Décrit par son frère comme "un homme religieux, humble, qui menait une vie simple", Nimr Baqer al-Nimr avait fait des études de théologie en Iran, avant de rentrer en Arabie saoudite en 1994. Il était alors devenu un "faqih", un juriste théologien de l'islam. Ce qui lui avait permis d’acquérir, selon son frère, une "position spéciale et distinguée" auprès des chiites en Arabie saoudite. Il était aimé et admiré par une grande partie de la jeunesse chiite.

Des prêches virulents contre la dynastie Saoud. Mais Nimr Baqer al-Nimr était aussi un homme très engagé politiquement. Il exprimait ses idées dans des prêches enflammés dans la mosquée Imam Hussein à Awamiya, son village natal. C'est également dans ce village chiite du royaume que les attaques et manifestations contre la police sont courantes.

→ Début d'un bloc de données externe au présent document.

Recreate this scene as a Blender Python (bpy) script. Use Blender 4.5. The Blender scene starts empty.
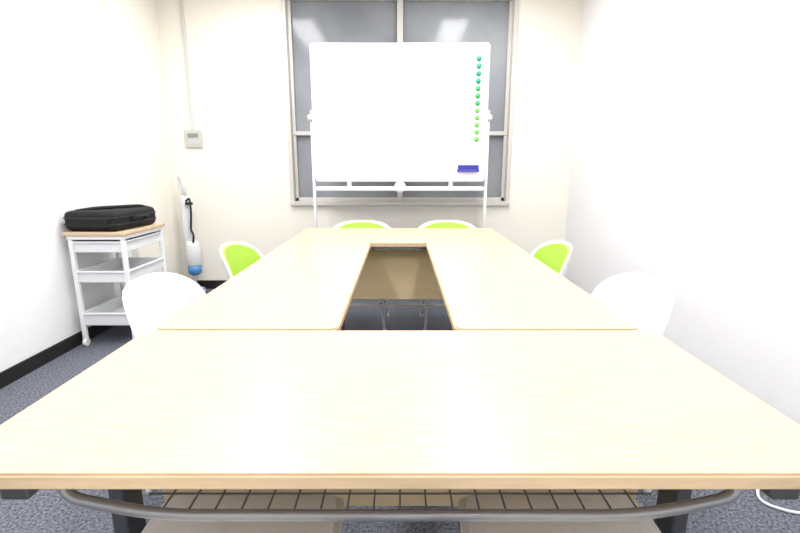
import bpy, bmesh, math, random
from mathutils import Vector, Matrix
random.seed(3)
scene = bpy.context.scene
scene.view_settings.view_transform = 'Standard'

# ------------------------------------------------------------ materials
def mat(name, col, rough=0.5, metal=0.0, emit=None, estr=0.0, spec=0.5, trans=0.0):
    m = bpy.data.materials.new(name); m.use_nodes = True
    b = m.node_tree.nodes['Principled BSDF']
    b.inputs['Base Color'].default_value = (*col, 1)
    b.inputs['Roughness'].default_value = rough
    b.inputs['Metallic'].default_value = metal
    b.inputs['Specular IOR Level'].default_value = spec
    if emit:
        b.inputs['Emission Color'].default_value = (*emit, 1)
        b.inputs['Emission Strength'].default_value = estr
    return m

def noise_mat(name, c1, c2, scale, stretch=(1,1,1), rough=0.5, bump=0.0, spec=0.5, detail=4, lo=0.35, hi=0.65):
    m = mat(name, c1, rough, spec=spec)
    nt = m.node_tree; b = nt.nodes['Principled BSDF']
    tc = nt.nodes.new('ShaderNodeTexCoord')
    mp = nt.nodes.new('ShaderNodeMapping'); mp.inputs['Scale'].default_value = stretch
    n = nt.nodes.new('ShaderNodeTexNoise'); n.inputs['Scale'].default_value = scale
    n.inputs['Detail'].default_value = detail
    r = nt.nodes.new('ShaderNodeValToRGB')
    r.color_ramp.elements[0].color = (*c1, 1); r.color_ramp.elements[1].color = (*c2, 1)
    r.color_ramp.elements[0].position = lo; r.color_ramp.elements[1].position = hi
    nt.links.new(tc.outputs['Object'], mp.inputs['Vector'])
    nt.links.new(mp.outputs['Vector'], n.inputs['Vector'])
    nt.links.new(n.outputs['Fac'], r.inputs['Fac'])
    nt.links.new(r.outputs['Color'], b.inputs['Base Color'])
    if bump:
        bp = nt.nodes.new('ShaderNodeBump'); bp.inputs['Strength'].default_value = bump
        bp.inputs['Distance'].default_value = 0.004
        nt.links.new(n.outputs['Fac'], bp.inputs['Height'])
        nt.links.new(bp.outputs['Normal'], b.inputs['Normal'])
    return m

M_wall_l = noise_mat('wall_paper_white', (0.82,0.82,0.825), (0.85,0.85,0.855), 140, rough=0.85, bump=0.08)
M_wall_f = noise_mat('wall_paper_cream', (0.84,0.81,0.73), (0.87,0.84,0.76), 140, rough=0.85, bump=0.08)
M_ceil = mat('ceiling_white', (0.87,0.87,0.87), 0.9)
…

Il avait par ailleurs été brièvement détenu à plusieurs reprises entre 2003 et 2008 pour avoir réclamé la remise en liberté d'activistes, mais aussi davantage de droits pour la communauté chiite, dont celui pour les enseignants d'exercer dans les écoles, selon son site officiel qui est géré par sa famille. En  2009, Nimr Baqer al-Nimr avait appelé à une sécession de l'est de l'Arabie saoudite, majoritairement chiite, pour une fusion avec le royaume proche de Bahreïn. Un appel qui avait sensiblement agacé les dirigeants du royaume.                                  

La phrase de trop. En 2012, alors que le prince héritier saoudien Nayef venait de mourir, Nimr Baqer al-Nimr s’était réjoui de cette disparition. Une vidéo a circulé alors sur les réseaux sociaux dans laquelle il souhaitait "que les vers le mangent". Or, c’est le fils de Nayef, Mohammad ben Nayef, qui est devenu prince héritier l'an dernier à la mort du roi Abdallah. Certains ont donc vu dans l’exécution du cheikh, un acte de vengeance  personnelle de la part du nouveau prince héritier. "Il est regrettable que le verdict prenne davantage des allures de vengeance" plutôt qu'il ne soit basé sur une preuve criminelle, a estimé le frère du leader chiite exécuté.

Une famille en deuil. La disparition du cheikh chiite laisse orphelins quatre enfants : un garçon et trois filles, qui vivent aujourd’hui aux Etats-Unis, sauf la cadette qui est toujours en Arabie saoudite. Le neveu de Nimr Baqer al-Nimr, Ali al-Nimr, est quant à lui en prison, également condamné à mort. Il a été arrêté en 2012, alors qu’il était mineur, pour avoir, notamment, participé à des manifestations contre le gouvernement.